El camino de la reforma no tiene que ser un salto al vacío. Existen medidas graduales y realistas que podrían adoptarse poniendo en práctica un plan de transición que debe diseñarse, pero cuya implementación puede tomar de 4 a 8 años:
• Inversión en infraestructura y digitalización, incluyendo medidores inteligentes y de prepago, redes modernas y sistemas de detección de fraudes.
• No frenar el impulso a las energías renovables y a la generación distribuida, permitiendo a los hogares y empresas producir parte de su consumo y reducir la presión sobre el sistema.
• Apertura a esquemas mixtos de gestión, explorando concesiones parciales o alianzas público-privadas que garanticen eficiencia en la distribución y la comercialización.
La pregunta es simple pero inevitable: ¿Hasta cuándo seguiremos subsidiando las ineficiencias de las EDE?

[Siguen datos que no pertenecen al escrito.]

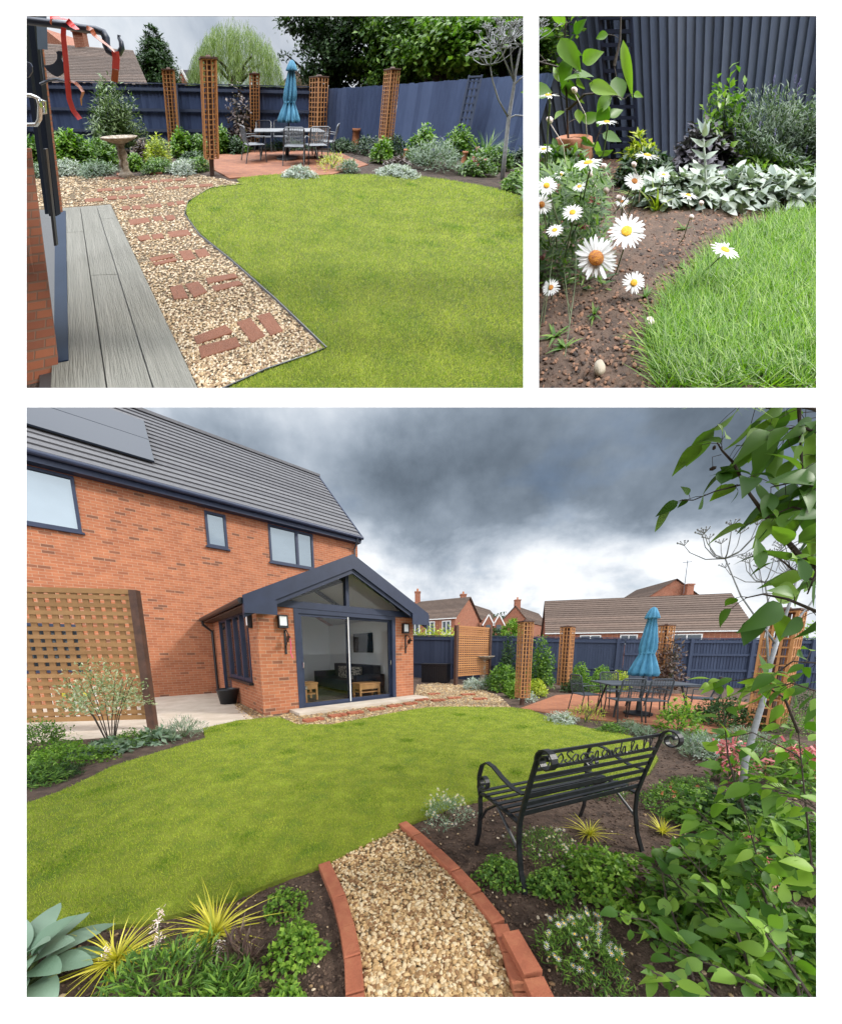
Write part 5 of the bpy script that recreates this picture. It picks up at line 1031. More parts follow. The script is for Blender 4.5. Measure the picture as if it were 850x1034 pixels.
ROWS = [("nearest row", [[(575, 530), (680, 490), (705, 515), (585, 555)], [(590, 562), (715, 530), (730, 560), (600, 600)], [(715, 480), (760, 465), (812, 525), (765, 548)], [(780, 460), (825, 448), (870, 510), (828, 525)]]),
 ("second row", [[(495, 365), (535, 355), (558, 400), (510, 405)], [(545, 355), (590, 345), (620, 380), (575, 398)], [(615, 335), (710, 320), (722, 332), (622, 354)], [(632, 362), (725, 342), (738, 354), (645, 378)]]),
 ("third row", [[(428, 268), (505, 252), (515, 262), (435, 280)], [(440, 284), (515, 268), (525, 275), (450, 292)], [(525, 245), (565, 240), (582, 268), (542, 276)], [(575, 240), (612, 235), (630, 258), (592, 265)]]),
 ("fourth row", [[(388, 198), (425, 190), (435, 205), (398, 210)], [(435, 190), (470, 185), (478, 200), (442, 205)], [(487, 180), (555, 172), (568, 190), (495, 198)]]),
 ("fifth row", [[(358, 140), (425, 132), (430, 148), (365, 157)], [(438, 130), (468, 127), (476, 142), (446, 145)], [(478, 127), (508, 124), (516, 138), (487, 142)]]),
 ("sixth row", [[(335, 97), (362, 94), (368, 106), (340, 108)], [(370, 94), (398, 92), (403, 104), (375, 106)], [(413, 90), (465, 85), (470, 96), (418, 101)], [(485, 83), (508, 80), (513, 90), (490, 93)], [(515, 78), (540, 75), (547, 85), (520, 88)]]),
 ("seventh row", [[(215, 70), (275, 66), (277, 76), (216, 81)], [(288, 62), (320, 60), (322, 70), (292, 73)], [(325, 62), (352, 59), (354, 68), (328, 70)], [(360, 57), (412, 53), (413, 62), (362, 67)]]),
 ("eighth row", [[(255, 38), (305, 34), (307, 42), (257, 46)], [(313, 34), (338, 32), (340, 41), (315, 43)], [(345, 31), (370, 29), (372, 38), (347, 40)], [(378, 29), (422, 26), (424, 34), (380, 37)], [(480, 31), (525, 27), (527, 35), (482, 39)], [(540, 25), (580, 22), (582, 30), (542, 33)], [(592, 22), (636, 20), (638, 28), (594, 30)]]),
 ("farthest row", [[(280, -2), (345, -4), (345, 3), (280, 5)], [(405, 11), (430, 9), (430, 16), (405, 18)], [(435, 9), (455, 8), (455, 15), (435, 16)], [(462, 7), (505, 4), (505, 11), (462, 14)], [(512, 3), (550, 1), (550, 8), (512, 10)], [(320, -16), (365, -18), (365, -12), (320, -10)], [(430, -20), (470, -22), (470, -16), (430, -14)]])]
grav2 = poly([(20, 215), (20, 182), (60, 178), (130, 178), (200, 176), (225, 181), (246, 185.5), (212, 190), (189, 205), (186, 217), (202, 238), (233, 263), (279, 304), (330, 353), (312, 360), (222, 396), (190, 396), (50, 396)])
mb = MB(); mb.slab(grav2, -.01, .004); solo('gravel_path', mb, m_gravelbed, kind='structure')
deck = poly([(37, 212), (111.8, 206), (202, 396), (40, 396)])
BR = [[tuple(G(20+x/3.27, 180+y/3.27)[:2]) for x, y in q] for _, bb in ROWS for q in bb]
P = scatter(26000, grav2, 1.05, 7.5, .95); P = P[~inside(P, deck)]
for q in BR: P = P[~inside(P, q)]
mb = MB(); r_ = np.linalg.norm(P, axis=1); mb.stones(np.column_stack([P, rng.uniform(.004, .014, len(P))]), (.011+.0042*r_)*rng.uniform(.6, 1.25, len(P)), .55, .3); solo('gravel', mb, m_gravelmix, 'mixed cream gravel beside the grey deck', 'gravel', kind='stuff')
q = [(245, 186.5), (212, 190.5), (190, 204), (186.5, 217), (202, 238), (233, 263), (279, 304), (329.5, 353), (312, 360), (268, 375), (224, 395)]
mb = MB(); mb.strip([G(*p, .012) for p in q], (0, 0, 1), .045, .006); solo('lawn_edging', mb, m_plasticblk, 'thin black edging strip between gravel and curved lawn', 'edging strip')
# deck boards with gaps
dk = thing('decking', 'grey composite deck boards running along the brick wall', 'decking', G(120, 300), kind=None)
Ls = [((61.8, 209.8), (50, 396)), ((80.9, 208.4), (108.4, 396)), ((97.4, 207.4), (156, 396)), ((111.8, 206), (202.4, 396))]
cut = [.30, .62, .18]
for i in range(3):
    (a0, a1), (b0, b1) = Ls[i], Ls[i+1]; A0, A1, B0, B1 = G(*a0, .05), G(*a1, .05), G(*b0, .05), G(*b1, .05); k = cut[i]; g = .006
    A0 = A0+nrm(B0-A0)*g*.7; A1 = A1+nrm(B1-A1)*g*.7; B0 = B0-nrm(B0-A0)*g*.7; B1 = B1-nrm(B1-A1)*g*.7
    L1 = (A1-A0)*k; L2 = (B1-B0)*k; u_ = nrm(A1-A0)*g*.5
    for q in ([A0, A0+L1-u_, B0+L2-u_, B0], [A0+L1+u_, A1, B1, B0+L2+u_]):
        mb = MB(); mb.hexa([p-[0, 0, .06] for p in q][::-1]+[p for p in q][::-1]); part('deck_board', mb, m_deckb, dk)
mb = MB(); q = [G(*p, .02) for p in ((37, 212), (111.5, 207), (201, 396), (40, 396))]; mb.add(q, [(3, 2, 1, 0)]); part('joists', mb, m_black, dk)
# stepping bricks
C4 = lambda x, y: (20+x/3.27, 180+y/3.27)
pos_ = ['leftmost brick', 'second brick', 'third brick', 'fourth brick', 'fifth brick', 'sixth brick', 'last brick on the right']
for rn_, bricks in ROWS:
    for k, q in enumerate(bricks):
        P0 = [G(*C4(*p)) for p in q][::-1]; ctr = sum(P0)/4; mb = MB(); j = rng.uniform(.010, .018); ci = [ctr+(p-ctr)*.95 for p in P0]
        V = [p*[1, 1, 0]+[0, 0, -.02] for p in P0]+[p*[1, 1, 0]+[0, 0, j] for p in P0]+[p*[1, 1, 0]+[0, 0, j+.006] for p in ci]
        mb.add(V, [(3, 2, 1, 0), (0, 1, 5, 4), (1, 2, 6, 5), (2, 3, 7, 6), (3, 0, 4, 7), (4, 5, 9, 8), (5, 6, 10, 9), (6, 7, 11, 10), (7, 4, 8, 11), (8, 9, 10, 11)])
        solo('stepping_brick', mb, m_sbrick, pos_[k]+' of the '+rn_+' of stepping bricks in the gravel', 'brick', group='stepping bricks in the gravel path')
# brick reveal, door frame, sill at the left edge
Yb = 1.0
P_ = lambda px, py, Y: at(px, py, Y)
mb = MB(); q = [P_(33.5, 175, 1.55), P_(60, 378, 1.02), P_(0, 378, .92), P_(0, 175, 1.35)]
mb.prism([P_(31, 150, 1.7), P_(61, 385, 1.12), P_(61, 396, 1.1), P_(0, 396, 1.05), P_(0, 150, 1.6)], (-.02, .03, 0)); solo('brick_wall', mb, m_brickw, 'close brick wall at the left edge of the deck', 'wall')
mb = MB(); q = [P_(56.7, 216.7, 0) if 0 else G(56.7, 216.7), G(67.4, 216.7), G(71.5, 371), G(57.3, 374)]; mb.hexa([p+[0, 0, 0] for p in q[::-1]]+[p+[0, 0, .06] for p in q[::-1]])
t = solo('door_sill', mb, m_navy2, 'navy metal door sill beside the grey deck', 'sill')
t = thing('door_frame', 'dark navy door frame leaning along the brick reveal', 'door frame', G(56, 215))
def leanbar(x0a, x0b, y0, Y0, x1a, x1b, y1, Y1, dep=.05):
    m = MB(); a, b, c, d = P_(x0a, y0, Y0), P_(x0b, y0, Y0), P_(x1b, y1, Y1), P_(x1a, y1, Y1); m.hexa([d, c, c+[0, dep, 0], d+[0, dep, 0], a, b, b+[0, dep, 0], a+[0, dep, 0]]); return m
part('jamb', leanbar(23.5, 32.5, 8, 2.2, 49.5, 57, 218, 2.2, .05), m_jamb, t); part('inner_jamb', leanbar(17, 22.6, 8, 2.15, 45.5, 48.6, 216, 2.15, .03), m_jamb, t)
part('door_edge', leanbar(43.5, 46.2, 150, 1.9, 54.5, 57.0, 248, 1.9, .02), m_plasticblk, t)
mb = leanbar(32.3, 35.2, 8, 2.3, 57.0, 60.2, 215, 2.3, .04); solo('brick_reveal', mb, m_brickw, 'thin strip of brickwork beside the navy door frame', 'brickwork')
t = thing('door_handle', 'chrome D shaped pull handle at the left edge', 'handle', P_(30, 110, 1.7)); mb = MB(); hp_ = [P_(12, 96, 1.7), P_(32, 96, 1.7), P_(38.5, 99, 1.7), P_(40.5, 106, 1.7), P_(40, 120, 1.7), P_(37, 125.5, 1.7), P_(12, 126, 1.7)]
mb.tube(hp_, .012, 8); part('grip', mb, m_chrome, t, True); mb = MB(); mb.tube([P_(40.5, 101, 1.72), P_(45, 102, 1.76), P_(46, 114, 1.76), P_(41, 114, 1.74)], .009, 6); part('mount', mb, m_chrome, t, True)
# wall bracket with hook, duck silhouettes and ribbon
c8 = lambda x, y, Y=1.75: P_(20+x/7.73, 10+y/7.73, Y)
t = thing('wall_bracket', 'navy iron hanging bracket with hooked end and red ribbon', 'bracket', c8(200, 100))
mb = MB(); mb.hexa([c8(140, 305, 1.9), c8(218, 305, 1.9), c8(218, 305, 1.97), c8(140, 305, 1.97), c8(120, -60, 1.9), c8(205, -60, 1.9), c8(205, -60, 1.97), c8(120, -60, 1.97)]); part('back_plate', mb, m_shed, t)
mb = MB(); mb.tube([c8(20, 75), c8(120, 88), c8(250, 103), c8(380, 122), c8(500, 143), c8(600, 155), c8(650, 172), c8(672, 215), c8(675, 270), c8(695, 315), c8(735, 345), c8(775, 335), c8(797, 295), c8(790, 245), c8(772, 215), c8(768, 195), c8(785, 200)], [.021]*6+[.02]*4+[.018, .017, .015, .012, .008, .006, .004], 10); part('arm', mb, m_navy, t, True)
mb = MB(); mb.tube([c8(160, 575), c8(230, 545), c8(290, 535), c8(350, 550), c8(380, 570)], .008, 6); mb.tube([c8(170, 310), c8(178, 430), c8(195, 560)], .004, 5); part('lower_bar', mb, m_navy, t)
def duck(pts, nm): 
    mb = MB(); mb.prism([c8(*p, 1.78) for p in pts], (0, .008, 0)); part('duck_silhouette', mb, m_navy, t, label=nm)
duck([(185, 430), (240, 425), (270, 410), (290, 380), (292, 345), (282, 325), (300, 316), (330, 320), (345, 335), (350, 350), (328, 352), (322, 375), (335, 400), (352, 440), (350, 480), (320, 505), (290, 520), (250, 500), (215, 470)][::-1], 'duck shaped iron plate beside the ribbon')
duck([(10, 420), (50, 400), (80, 410), (95, 440), (95, 480), (70, 520), (30, 530), (5, 500)][::-1], 'second iron bird cut by the frame edge')
def ribbon(label, pts, w, mat, twist=0.):
    q = np.array([c8(x, y, 1.70) for x, y in pts]); n = len(q); tt = np.linspace(0, 1, n*5); idx = np.linspace(0, n-1, n*5)
    Q = np.stack([np.interp(idx, np.arange(n), q[:, k]) for k in range(3)], 1); a = twist*tt; side = np.stack([np.cos(a), np.sin(a), 0*a], 1)
    mb = MB(); mb.strip(Q, side, w, .0015); return solo('ribbon', mb, mat, label, 'ribbon', group='ribbons on the wall bracket')
ribbon('long red ribbon hanging from the middle of the bracket', [(342, 135), (340, 200), (350, 300), (362, 420), (372, 560), (385, 690), (415, 780), (470, 850)], .026, m_red, .5)
ribbon('red ribbon end hanging from the bracket hook', [(745, 320), (752, 380), (748, 460)], .038, m_red, .1); ribbon('rusty underside of the ribbon below the hook', [(747, 462), (742, 520), (738, 558)], .036, m_orange, .1)
ribbon('red ribbon wound over the bracket near the plate', [(240, 55), (300, 62), (370, 75)], .07, m_red, .8); ribbon('thin orange ribbon curling below the duck plate', [(385, 555), (430, 562), (470, 600), (495, 640), (478, 690), (482, 745)], .018, m_orange, 2.)
ribbon('twisted red ribbon crossing the bracket bar', [(370, 78), (410, 120), (450, 150)], .028, m_red, 1.); ribbon('red ribbon loop before the bracket bend', [(520, 135), (560, 150), (580, 190), (640, 240), (700, 285), (745, 330)], .022, m_orange, 1.5)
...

Si no se rompe pronto con este modelo, el país continuará atrapado en un círculo de altos subsidios, apagones y falta de confianza en el sistema eléctrico. Y como toda deuda diferida, tarde o temprano alguien tendrá que pagarla: ya sea con más impuestos, con menos servicios públicos o con menos oportunidades para las futuras generaciones.